> _Directive_
Write the material out again in full, exactly.

> _Provided material_
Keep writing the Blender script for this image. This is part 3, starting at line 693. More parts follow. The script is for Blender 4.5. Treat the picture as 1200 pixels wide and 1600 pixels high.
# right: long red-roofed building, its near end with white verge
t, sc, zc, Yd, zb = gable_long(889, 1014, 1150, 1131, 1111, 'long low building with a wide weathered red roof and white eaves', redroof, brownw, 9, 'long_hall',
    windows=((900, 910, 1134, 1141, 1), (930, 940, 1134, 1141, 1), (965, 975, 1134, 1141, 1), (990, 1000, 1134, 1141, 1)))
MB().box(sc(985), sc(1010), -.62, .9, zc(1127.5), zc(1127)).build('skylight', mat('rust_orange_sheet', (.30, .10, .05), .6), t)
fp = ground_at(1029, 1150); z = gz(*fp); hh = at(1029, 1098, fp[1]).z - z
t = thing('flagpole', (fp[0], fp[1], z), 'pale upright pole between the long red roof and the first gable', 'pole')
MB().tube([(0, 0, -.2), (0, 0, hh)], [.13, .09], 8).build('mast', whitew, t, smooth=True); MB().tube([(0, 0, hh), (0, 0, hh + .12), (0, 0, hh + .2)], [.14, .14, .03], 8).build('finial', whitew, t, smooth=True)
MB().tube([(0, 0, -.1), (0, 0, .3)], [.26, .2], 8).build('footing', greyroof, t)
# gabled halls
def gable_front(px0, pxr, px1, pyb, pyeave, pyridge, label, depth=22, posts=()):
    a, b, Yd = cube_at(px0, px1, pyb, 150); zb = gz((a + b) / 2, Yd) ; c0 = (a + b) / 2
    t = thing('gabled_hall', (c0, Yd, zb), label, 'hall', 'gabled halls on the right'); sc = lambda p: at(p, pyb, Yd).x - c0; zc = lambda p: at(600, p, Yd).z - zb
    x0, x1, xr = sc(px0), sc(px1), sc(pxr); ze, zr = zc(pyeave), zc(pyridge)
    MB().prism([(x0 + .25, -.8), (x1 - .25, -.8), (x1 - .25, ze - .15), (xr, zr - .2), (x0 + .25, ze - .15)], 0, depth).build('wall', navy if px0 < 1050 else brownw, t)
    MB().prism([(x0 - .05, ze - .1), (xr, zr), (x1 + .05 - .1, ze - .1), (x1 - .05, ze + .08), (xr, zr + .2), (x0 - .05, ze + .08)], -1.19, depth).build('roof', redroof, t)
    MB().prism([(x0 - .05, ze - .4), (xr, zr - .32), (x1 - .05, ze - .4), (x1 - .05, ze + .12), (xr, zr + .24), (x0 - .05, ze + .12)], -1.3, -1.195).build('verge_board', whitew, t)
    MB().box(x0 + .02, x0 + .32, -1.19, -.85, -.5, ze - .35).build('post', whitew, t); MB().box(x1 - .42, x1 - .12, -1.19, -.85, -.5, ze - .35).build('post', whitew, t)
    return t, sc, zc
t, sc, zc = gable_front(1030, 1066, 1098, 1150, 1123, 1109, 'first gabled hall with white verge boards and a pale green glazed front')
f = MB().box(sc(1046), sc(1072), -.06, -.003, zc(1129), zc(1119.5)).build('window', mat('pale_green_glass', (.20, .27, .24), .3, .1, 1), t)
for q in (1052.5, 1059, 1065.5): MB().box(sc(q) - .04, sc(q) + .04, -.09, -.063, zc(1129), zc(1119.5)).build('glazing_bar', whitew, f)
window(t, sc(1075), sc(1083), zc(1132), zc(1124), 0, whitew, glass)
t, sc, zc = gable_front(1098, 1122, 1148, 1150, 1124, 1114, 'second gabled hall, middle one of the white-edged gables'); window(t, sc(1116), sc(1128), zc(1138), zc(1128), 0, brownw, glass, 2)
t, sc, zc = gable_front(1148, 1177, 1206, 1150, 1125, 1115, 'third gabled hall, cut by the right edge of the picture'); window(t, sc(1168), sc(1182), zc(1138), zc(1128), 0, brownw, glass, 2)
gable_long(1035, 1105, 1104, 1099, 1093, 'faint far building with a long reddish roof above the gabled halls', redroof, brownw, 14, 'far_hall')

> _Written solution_
Keep writing the Blender script for this image. This is part 3, starting at line 693. More parts follow. The script is for Blender 4.5. Treat the picture as 1200 pixels wide and 1600 pixels high.
# right: long red-roofed building, its near end with white verge
t, sc, zc, Yd, zb = gable_long(889, 1014, 1150, 1131, 1111, 'long low building with a wide weathered red roof and white eaves', redroof, brownw, 9, 'long_hall',
    windows=((900, 910, 1134, 1141, 1), (930, 940, 1134, 1141, 1), (965, 975, 1134, 1141, 1), (990, 1000, 1134, 1141, 1)))
MB().box(sc(985), sc(1010), -.62, .9, zc(1127.5), zc(1127)).build('skylight', mat('rust_orange_sheet', (.30, .10, .05), .6), t)
fp = ground_at(1029, 1150); z = gz(*fp); hh = at(1029, 1098, fp[1]).z - z
t = thing('flagpole', (fp[0], fp[1], z), 'pale upright pole between the long red roof and the first gable', 'pole')
MB().tube([(0, 0, -.2), (0, 0, hh)], [.13, .09], 8).build('mast', whitew, t, smooth=True); MB().tube([(0, 0, hh), (0, 0, hh + .12), (0, 0, hh + .2)], [.14, .14, .03], 8).build('finial', whitew, t, smooth=True)
MB().tube([(0, 0, -.1), (0, 0, .3)], [.26, .2], 8).build('footing', greyroof, t)
# gabled halls
def gable_front(px0, pxr, px1, pyb, pyeave, pyridge, label, depth=22, posts=()):
    a, b, Yd = cube_at(px0, px1, pyb, 150); zb = gz((a + b) / 2, Yd) ; c0 = (a + b) / 2
    t = thing('gabled_hall', (c0, Yd, zb), label, 'hall', 'gabled halls on the right'); sc = lambda p: at(p, pyb, Yd).x - c0; zc = lambda p: at(600, p, Yd).z - zb
    x0, x1, xr = sc(px0), sc(px1), sc(pxr); ze, zr = zc(pyeave), zc(pyridge)
    MB().prism([(x0 + .25, -.8), (x1 - .25, -.8), (x1 - .25, ze - .15), (xr, zr - .2), (x0 + .25, ze - .15)], 0, depth).build('wall', navy if px0 < 1050 else brownw, t)
    MB().prism([(x0 - .05, ze - .1), (xr, zr), (x1 + .05 - .1, ze - .1), (x1 - .05, ze + .08), (xr, zr + .2), (x0 - .05, ze + .08)], -1.19, depth).build('roof', redroof, t)
    MB().prism([(x0 - .05, ze - .4), (xr, zr - .32), (x1 - .05, ze - .4), (x1 - .05, ze + .12), (xr, zr + .24), (x0 - .05, ze + .12)], -1.3, -1.195).build('verge_board', whitew, t)
    MB().box(x0 + .02, x0 + .32, -1.19, -.85, -.5, ze - .35).build('post', whitew, t); MB().box(x1 - .42, x1 - .12, -1.19, -.85, -.5, ze - .35).build('post', whitew, t)
    return t, sc, zc
t, sc, zc = gable_front(1030, 1066, 1098, 1150, 1123, 1109, 'first gabled hall with white verge boards and a pale green glazed front')
f = MB().box(sc(1046), sc(1072), -.06, -.003, zc(1129), zc(1119.5)).build('window', mat('pale_green_glass', (.20, .27, .24), .3, .1, 1), t)
for q in (1052.5, 1059, 1065.5): MB().box(sc(q) - .04, sc(q) + .04, -.09, -.063, zc(1129), zc(1119.5)).build('glazing_bar', whitew, f)
window(t, sc(1075), sc(1083), zc(1132), zc(1124), 0, whitew, glass)
t, sc, zc = gable_front(1098, 1122, 1148, 1150, 1124, 1114, 'second gabled hall, middle one of the white-edged gables'); window(t, sc(1116), sc(1128), zc(1138), zc(1128), 0, brownw, glass, 2)
t, sc, zc = gable_front(1148, 1177, 1206, 1150, 1125, 1115, 'third gabled hall, cut by the right edge of the picture'); window(t, sc(1168), sc(1182), zc(1138), zc(1128), 0, brownw, glass, 2)
gable_long(1035, 1105, 1104, 1099, 1093, 'faint far building with a long reddish roof above the gabled halls', redroof, brownw, 14, 'far_hall')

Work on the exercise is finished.